For decades, the auto giants have appeared content to coexist, to allow each other to be profitable, each in its own orbit; content to contest only behind the scenes for increased market share and profits.

But in this period of contracting markets and the financial shadows of recent bank collapses, GM appears to be adopting a more aggressive stance.

Chrysler has moved ahead of GM in its ability to wring concessions from its workers. Because it is able to run some plants at maximum capacity around the clock, it needs fewer plants. An example is Jefferson North Assembly plant in Detroit. It was running 47 of 52 Sundays last year.

Chrysler has fewer permanent workers; temporary workers make up 13% of the hourly manufacturing workforce, compared to 7% of all employees at GM, and compared to 6% at Ford.

The carving up of hourly workers into tiers or levels, with workers coming in at less than half the previous wages, has reached 60% at Chrysler. There are fewer of these workers at Ford and GM. And at Chrysler there is no path to the top wages that permanent workers get. Nor can these workers get a first tier health plan or other benefits.

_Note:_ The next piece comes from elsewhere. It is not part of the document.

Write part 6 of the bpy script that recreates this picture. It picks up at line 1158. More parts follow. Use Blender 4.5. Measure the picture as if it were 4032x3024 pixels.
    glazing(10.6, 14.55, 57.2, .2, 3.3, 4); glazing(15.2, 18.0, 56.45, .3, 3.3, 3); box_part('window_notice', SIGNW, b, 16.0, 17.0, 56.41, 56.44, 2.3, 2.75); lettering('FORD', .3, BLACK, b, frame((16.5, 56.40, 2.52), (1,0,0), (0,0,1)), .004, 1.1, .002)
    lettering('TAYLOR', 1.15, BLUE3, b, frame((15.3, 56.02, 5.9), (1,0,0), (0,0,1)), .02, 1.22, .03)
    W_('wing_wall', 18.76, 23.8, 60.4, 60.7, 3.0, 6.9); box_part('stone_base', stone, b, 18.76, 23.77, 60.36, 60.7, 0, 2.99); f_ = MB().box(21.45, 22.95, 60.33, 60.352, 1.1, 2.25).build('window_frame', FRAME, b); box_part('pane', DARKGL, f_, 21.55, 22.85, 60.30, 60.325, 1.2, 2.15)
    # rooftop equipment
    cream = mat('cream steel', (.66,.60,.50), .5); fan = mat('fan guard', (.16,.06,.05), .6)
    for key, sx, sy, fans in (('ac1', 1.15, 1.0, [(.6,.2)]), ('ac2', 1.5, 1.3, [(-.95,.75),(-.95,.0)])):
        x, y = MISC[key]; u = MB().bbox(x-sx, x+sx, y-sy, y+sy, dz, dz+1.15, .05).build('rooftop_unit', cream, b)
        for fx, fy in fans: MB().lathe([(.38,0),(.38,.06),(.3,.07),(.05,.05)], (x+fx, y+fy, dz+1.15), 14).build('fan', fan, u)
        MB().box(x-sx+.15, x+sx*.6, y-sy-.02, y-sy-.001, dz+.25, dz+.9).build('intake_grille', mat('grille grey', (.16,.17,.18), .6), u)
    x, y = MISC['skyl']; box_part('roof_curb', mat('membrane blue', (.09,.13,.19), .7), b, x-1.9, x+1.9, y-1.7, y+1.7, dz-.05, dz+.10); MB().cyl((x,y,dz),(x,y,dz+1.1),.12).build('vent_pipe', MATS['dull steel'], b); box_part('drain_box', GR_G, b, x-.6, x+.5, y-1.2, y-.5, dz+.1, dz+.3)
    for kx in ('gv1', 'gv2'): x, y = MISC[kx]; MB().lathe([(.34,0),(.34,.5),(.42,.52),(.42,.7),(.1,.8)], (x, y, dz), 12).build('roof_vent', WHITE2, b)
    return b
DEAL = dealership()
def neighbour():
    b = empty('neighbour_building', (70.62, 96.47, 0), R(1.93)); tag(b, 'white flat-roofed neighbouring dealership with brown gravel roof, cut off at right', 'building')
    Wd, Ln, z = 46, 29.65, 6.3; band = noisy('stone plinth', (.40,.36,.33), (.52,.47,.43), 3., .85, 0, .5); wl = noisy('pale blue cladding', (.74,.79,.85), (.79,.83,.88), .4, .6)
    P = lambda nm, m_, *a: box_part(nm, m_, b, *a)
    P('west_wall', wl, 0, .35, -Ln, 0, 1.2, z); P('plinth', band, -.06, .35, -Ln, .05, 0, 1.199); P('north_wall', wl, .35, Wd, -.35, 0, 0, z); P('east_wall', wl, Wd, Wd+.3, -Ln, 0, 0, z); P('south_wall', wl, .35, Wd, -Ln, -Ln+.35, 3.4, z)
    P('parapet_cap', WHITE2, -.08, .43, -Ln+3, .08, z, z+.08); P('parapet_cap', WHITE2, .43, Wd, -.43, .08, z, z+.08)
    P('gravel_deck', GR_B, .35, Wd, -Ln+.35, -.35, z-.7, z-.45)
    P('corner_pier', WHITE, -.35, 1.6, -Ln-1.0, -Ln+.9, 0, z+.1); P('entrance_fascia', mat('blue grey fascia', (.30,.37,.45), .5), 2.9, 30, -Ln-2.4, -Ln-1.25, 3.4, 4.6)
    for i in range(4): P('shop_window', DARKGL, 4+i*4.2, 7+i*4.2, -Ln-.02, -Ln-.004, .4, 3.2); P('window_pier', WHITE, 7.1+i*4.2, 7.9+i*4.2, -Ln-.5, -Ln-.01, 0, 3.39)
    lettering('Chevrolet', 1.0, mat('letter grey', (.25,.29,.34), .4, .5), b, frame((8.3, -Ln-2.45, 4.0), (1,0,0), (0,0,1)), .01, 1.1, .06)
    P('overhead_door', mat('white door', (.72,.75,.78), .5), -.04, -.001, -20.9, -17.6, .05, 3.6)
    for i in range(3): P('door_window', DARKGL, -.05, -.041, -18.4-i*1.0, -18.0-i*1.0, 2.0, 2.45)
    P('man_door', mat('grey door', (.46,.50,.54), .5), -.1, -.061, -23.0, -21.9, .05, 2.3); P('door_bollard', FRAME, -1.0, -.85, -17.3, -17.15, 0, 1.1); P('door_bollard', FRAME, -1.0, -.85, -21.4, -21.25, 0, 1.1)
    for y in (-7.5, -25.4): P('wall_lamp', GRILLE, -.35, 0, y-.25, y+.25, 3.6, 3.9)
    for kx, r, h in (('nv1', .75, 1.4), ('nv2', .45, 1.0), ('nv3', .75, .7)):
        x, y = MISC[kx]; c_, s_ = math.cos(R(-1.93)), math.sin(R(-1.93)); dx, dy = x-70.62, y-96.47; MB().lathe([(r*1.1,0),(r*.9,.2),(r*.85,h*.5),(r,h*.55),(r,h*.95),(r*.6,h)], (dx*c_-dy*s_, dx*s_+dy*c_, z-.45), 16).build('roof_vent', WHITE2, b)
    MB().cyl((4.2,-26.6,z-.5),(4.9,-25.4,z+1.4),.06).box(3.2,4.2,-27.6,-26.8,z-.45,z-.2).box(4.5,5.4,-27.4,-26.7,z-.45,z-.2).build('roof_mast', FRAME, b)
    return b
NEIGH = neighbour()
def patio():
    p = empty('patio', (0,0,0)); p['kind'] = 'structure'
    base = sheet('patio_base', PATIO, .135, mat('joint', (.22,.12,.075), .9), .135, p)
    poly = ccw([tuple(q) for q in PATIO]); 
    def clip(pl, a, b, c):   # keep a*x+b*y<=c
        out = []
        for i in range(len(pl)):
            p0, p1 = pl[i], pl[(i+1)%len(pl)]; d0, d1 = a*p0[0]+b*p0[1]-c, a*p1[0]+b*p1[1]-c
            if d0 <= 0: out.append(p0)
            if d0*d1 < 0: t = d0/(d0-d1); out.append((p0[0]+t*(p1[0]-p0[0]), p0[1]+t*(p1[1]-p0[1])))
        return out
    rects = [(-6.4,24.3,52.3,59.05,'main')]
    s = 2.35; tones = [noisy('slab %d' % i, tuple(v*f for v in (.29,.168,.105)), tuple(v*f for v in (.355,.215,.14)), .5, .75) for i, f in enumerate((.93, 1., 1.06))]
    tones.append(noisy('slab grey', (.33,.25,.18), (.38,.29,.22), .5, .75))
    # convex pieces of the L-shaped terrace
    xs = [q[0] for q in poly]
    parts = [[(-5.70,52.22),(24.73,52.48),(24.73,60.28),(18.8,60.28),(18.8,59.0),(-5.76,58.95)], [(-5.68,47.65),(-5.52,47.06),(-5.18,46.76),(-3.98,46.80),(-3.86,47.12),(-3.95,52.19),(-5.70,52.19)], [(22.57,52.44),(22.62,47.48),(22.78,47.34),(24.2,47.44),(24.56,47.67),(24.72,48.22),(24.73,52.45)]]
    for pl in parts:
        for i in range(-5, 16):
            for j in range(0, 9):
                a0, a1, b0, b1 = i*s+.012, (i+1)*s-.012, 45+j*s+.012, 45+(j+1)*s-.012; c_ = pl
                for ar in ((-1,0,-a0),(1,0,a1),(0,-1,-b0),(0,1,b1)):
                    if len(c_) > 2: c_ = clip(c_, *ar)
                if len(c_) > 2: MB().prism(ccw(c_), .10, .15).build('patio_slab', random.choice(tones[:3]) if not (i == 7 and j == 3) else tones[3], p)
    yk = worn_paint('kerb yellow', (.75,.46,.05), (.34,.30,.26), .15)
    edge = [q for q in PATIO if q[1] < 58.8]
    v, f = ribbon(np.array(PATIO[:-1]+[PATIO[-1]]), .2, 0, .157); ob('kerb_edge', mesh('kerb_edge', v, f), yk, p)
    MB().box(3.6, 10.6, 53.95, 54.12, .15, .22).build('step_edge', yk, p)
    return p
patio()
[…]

Make no mistake. If GM officials are raising these issues now, it is not to better the conditions of Chrysler workers. GM officials may enjoy the prospect of a strike where Chrysler loses money, but in the end, they want to drive down the labor costs of all workers, including their own, by using the same methods Chrysler has been using.

Remember, GM was willing to provoke a strike over these same issues. GM executives may have decided to come for concessions a different way—maybe later on, maybe directly as a result of this lawsuit.

Let the bosses dogfight over their profit margins and their labor costs. Their focus is the wealth being transferred into the bank accounts of the rich and infamous.

For us, cost of labor means OUR wages, OUR benefits: the food we put on our table, the vehicle we drive, the health care we receive, a roof over our heads and if it’s harder or easier to live. It means more or less exploitation on the job; how long our hours, how short the breaks, how bad the work.

So, if Chrysler workers decide to fight for more, it is a fight most workers could agree to. If Chrysler workers follow the example GM workers set, who would be surprised? It can be the next step in the fight we all need to make.

Workers don’t belong to any corporation or capitalist; we are a part of the largest, most powerful of classes, the working class.

A fight of auto workers is the fight of all workers. We should take up the GM workers’ fight. Any gain can only be, in the end, a protection for us all.